As the road became more rural, I heard Phil tell the motorpace driver, “Take it up to 22.” We had a slight cross wind, but luckily I had Phil’s wheel.  We were starting to haul.  The conversations among riders ceased.  I quickly understood that this is how you ride across America when you’re on a deadline.  This is also how you systematically and kindly keep riders from getting in over their head while trying to follow you across America.  Somewhere I Iooked back and realized that I was the only rider left on the train.  We hauled on.   I nearly popped at least once when the motorcycle didn't ease up on a riser.  I’m sure at points we were running 23-25 mph now.  I was just trying to keep track of the turns, so I could find my way back to my car whenever it was time to turn around.

Earlier, I had heard Phil say that he really needed a nap and that he had hoped to grab some winks around lunchtime.  That made me wonder.  Was Phil trying to drop me?  He put my stewing thoughts at ease when he asked me to pull along side and ribbed me on camera about how I kind of look like Lance.  It was just the two of us now.  I think I had gained his respect as a strong rider and truthfully I think he welcomed the company and conversation.

We rocketed through some sweet country.  The rural farm roads we were on, sandwiched between OH-3 and OH-62 were freshly paved.  Smooth, twisty and rolling, this is what I came for.  We stopped twice along the way for them to check the GPS and confirm lunch plans with the people towing the Airstream which stuck to the bigger roads.  I tried to recall the way back.  Right at the cement factory, left on Johnstown, right at the new yellow house on the farm road, a slight chicane and back to Route 3.  The sky was starting to look a little grey.  My legs were starting to feel the pace. I had two swigs of Gatorade left in my bottles. I told Phil that I’d turn around at the next convenient store.

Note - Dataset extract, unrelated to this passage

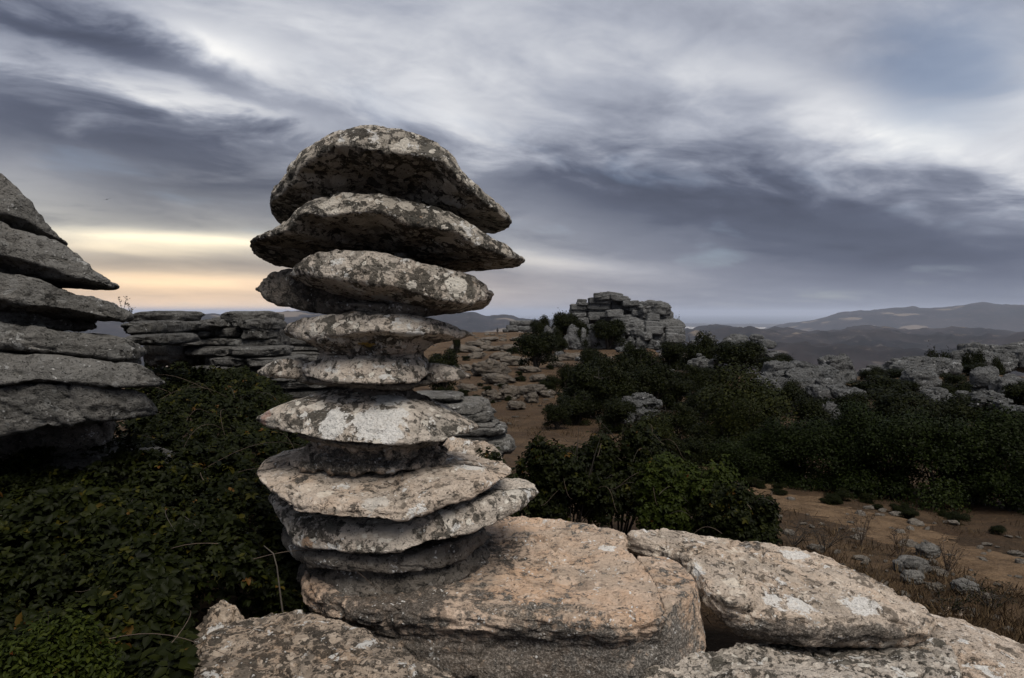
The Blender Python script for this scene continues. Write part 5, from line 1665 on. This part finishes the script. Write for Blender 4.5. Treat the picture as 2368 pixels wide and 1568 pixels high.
# ------------------------------------------------------------------ a walker on the skyline and a bird
def person():
    d = 175.0
    X = 1150
    x = at(X, 760, d)[0]
    z = gz(x, d)
    J = [(0, 0, .92), (0, 0, 1.12), (0, .02, 1.38), (0, .02, 1.50), (0, 0, 1.64), (0, 0, 1.74),
         (.20, .02, 1.40), (.27, -.04, 1.12), (.16, -.22, 1.0), (-.20, .02, 1.40), (-.27, .04, 1.12), (-.24, -.10, .88),
         (.11, 0, .88), (.13, -.06, .48), (.13, .02, .07), (.13, -.14, .03), (-.11, 0, .88), (-.13, .06, .48), (-.14, .10, .07), (-.14, -.06, .03)]
    E = [(0, 1), (1, 2), (2, 3), (3, 4), (4, 5), (2, 6), (6, 7), (7, 8), (2, 9), (9, 10), (10, 11), (0, 12), (12, 13), (13, 14), (14, 15), (0, 16), (16, 17), (17, 18), (18, 19)]
    Rr = [.15, .16, .17, .06, .10, .09, .08, .055, .04, .08, .055, .04, .10, .075, .05, .045, .10, .075, .05, .045]
    me = bpy.data.meshes.new('person')
    me.from_pydata(J, E, [])
    o = link('person', me, plain_mat('dark_clothes', (.02, .02, .025), (.035, .033, .033), 3))
    o.location = (x, d, z)
    o.rotation_euler = (0, 0, .6)
    sk = o.modifiers.new('skin', 'SKIN')
    for i, r in enumerate(Rr):
        me.skin_vertices[0].data[i].radius = (r, r)
    me.skin_vertices[0].data[0].use_root = True
    s = o.modifiers.new('smooth', 'SUBSURF'); s.levels = 1; s.render_levels = 1
    tag(o, 'tiny figure in dark clothes and a hat standing on the skyline', 'person')
    th = np.linspace(0, 2 * math.pi, 16, endpoint=False)
    rings = [(.17, 1.70), (.17, 1.715), (.10, 1.72), (.09, 1.80), (.02, 1.81)]
    V = np.array([(r * math.cos(a), r * math.sin(a), h) for r, h in rings for a in th])
    link('hat', mesh_fast('hat', V, grid_faces(len(rings), 16)), plain_mat('hat_felt', (.03, .028, .025), (.02, .02, .02), 3), o)


person()


def bird():
    p = at(247, 461, 60)
    root = empty('bird', p)
    tag(root, 'small dark bird gliding in the sky over the sunset', 'bird')
    m = plain_mat('bird_feathers', (.03, .03, .035), (.05, .05, .05), 20)
    me = block_mesh('body', (.09, .30, .08), 800, .9, .9, (12, 16), .05)
    me.materials.append(m)
    link('body', me, None, root)
    for s in (-1, 1):
        prof_ = [(0, .07, -.05, 0), (.10, .08, -.05, .02), (.20, .05, -.05, .03), (.30, .01, -.04, .015)]
        V = []
        for (xx, yf, yb, zz) in prof_:
            V += [(s * xx, yf, zz), (s * xx, yb, zz), (s * xx, yb, zz - .008), (s * xx, yf, zz - .008)]
        o = link('wing', mesh_fast('wing', np.array(V), grid_faces(4, 4)), m, root)
    root.rotation_euler = (0.2, math.radians(-14), .25)


bird()

# ------------------------------------------------------------------ far town on the coastal plain
def town():
    rng = np.random.RandomState(9)
    n = 900
    X = np.where(rng.random(n) < .75, rng.normal(1690, 110, n), rng.uniform(1600, 2350, n))
    r = np.where(X < 1860, rng.uniform(24000, 31000, n), rng.uniform(14000, 17000, n))
    az = np.array([math.atan2(*ray(v, 740)[:2]) for v in X])
    x, y = np.sin(az) * r, np.cos(az) * r
    z0 = hills_z(x, y) - 4
    w = rng.uniform(60, 170, n) * np.where(X < 1860, .8, .35); h = rng.uniform(12, 30, n)
    V, Fq = [], []
    for i in range(n):
        o = len(V)
        for dz in (0, h[i]):
            V += [(x[i] - w[i] / 2, y[i] - w[i] / 3, z0[i] + dz), (x[i] + w[i] / 2, y[i] - w[i] / 3, z0[i] + dz), (x[i] + w[i] / 2, y[i] + w[i] / 3, z0[i] + dz), (x[i] - w[i] / 2, y[i] + w[i] / 3, z0[i] + dz)]
        Fq += [(o, o + 1, o + 5, o + 4), (o + 1, o + 2, o + 6, o + 5), (o + 2, o + 3, o + 7, o + 6), (o + 3, o, o + 4, o + 7), (o + 4, o + 5, o + 6, o + 7)]
    o = link('far_town', mesh_fast('far_town', np.array(V), np.array(Fq), None, False), plain_mat('white_walls', (.30, .29, .27), (.45, .43, .41), .002))
    tag(o, 'white houses of a far town on the coastal plain', 'town', kind='stuff')


town()

# ------------------------------------------------------------------ air
hz_m = bpy.data.materials.new('evening_haze')
hz_m.use_nodes = True
hz_m.node_tree.nodes.clear()
_n = NT(hz_m.node_tree)
_o = _n.node('ShaderNodeOutputMaterial')
_v = _n.node('ShaderNodeVolumePrincipled')
_v.inputs['Color'].default_value = (.74, .82, 1.0, 1)
_v.inputs['Density'].default_value = HAZE
_n.link(_v.outputs[0], _o.inputs['Volume'])
B0, B1 = 190000.0, (-1010.0, 420.0)
hv = np.array([(sx * B0, sy * B0, z) for z in B1 for sx, sy in ((-1, -1), (1, -1), (1, 1), (-1, 1))])
hf = np.array([(3, 2, 1, 0), (4, 5, 6, 7), (0, 1, 5, 4), (1, 2, 6, 5), (2, 3, 7, 6), (3, 0, 4, 7)])
hz = link('haze', mesh_fast('haze', hv, hf, None, False), hz_m)
tag(hz, 'thin bluish evening haze over the whole landscape', 'haze', kind='stuff')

“Join us for lunch,” he said, “we just have another 12 miles.”  Sure I could do that, I thought. I can’t pass up lunch with the host of the Amazing Race.  At this pace it’d be just another half hour or so.  I could tell Phil was getting tired.  He lost the motorcycle's wheel up a gradual climb.  Not to be a chest thumper, I could tell Phil was running out of gas.  Then, somewhere within the next 5 miles, it started misting, then lightly raining.  It wasn’t so bad, but the spray from the motorcycle was hitting my feet.  My jacket was feeling damp on my arms.  I didn’t want to be stuck in the rain with wet feet and a 50 mile solo ride back home.  About 45 miles in, probably 15-20 minutes from lunch and just a few miles east of Martinsburg, OH, I pulled even with Phil and told him that I was going to turn around.

Sitting backwards on the passenger seat of the motorcycle, the camera guy lifted the camera to his shoulder.  Phil and I said our goodbyes and shook hands.  I signaled a turn around with my finger in the air and we parted ways.  Hopefully that’ll be up on the website’s video blog.
With renewed energy from the adventure, through patches of rain and sun I absolutely killed the 45 miles back to Columbus.  What a great day on the bike.  But, man climbing the stairs at work hurt the next morning.